Both H.R. 1958 and H.R. 4638 now head to the Senate, where the 60-vote cloture threshold makes their path considerably more uncertain. The immigration enforcement mood in the Senate chamber differs significantly from the House's recent run of votes.

As a reference point: the Senate attempted cloture on DHS Appropriations (H.R. 7147) five separate times between February 12 and March 20, 2026 — and failed every time, most recently by a 47–37 margin on Vote #59 on March 20. An immigration enforcement bill arriving from the House would face the same arithmetic challenge: it needs Democratic crossovers in the Senate, where party cohesion on immigration has historically been stronger than in the House.

There is, however, a meaningful change at the departmental level. On March 22, 2026, the Senate voted 54–37 to invoke cloture on Markwayne Mullin's nomination as Secretary of Homeland Security (Senate Vote #62), with two Democratic crossovers — Sens. Fetterman (D-PA) and Heinrich (D-NM). Mullin's confirmation means a new DHS Secretary will be in place to implement whatever enforcement priorities the agency receives. The irony: the Senate still hasn't passed DHS's own funding bill after five failed attempts, but the department is about to have new confirmed leadership.

"The Senate can't fund DHS, but it's confirming who runs it."

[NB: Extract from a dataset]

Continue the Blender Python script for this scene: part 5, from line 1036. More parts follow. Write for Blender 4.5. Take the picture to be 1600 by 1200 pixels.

The situation as of March 23, 2026 — five failed DHS cloture votes, new Secretary incoming

Whether H.R. 1958 and H.R. 4638 can accumulate 60 Senate votes remains to be seen. The House's 20-vote Democratic crossover on the Deporting Fraudsters Act suggests some bipartisan appetite exists at the district level — but translating House crossovers into Senate cloture support is a different calculation entirely, involving different constituencies and different political dynamics.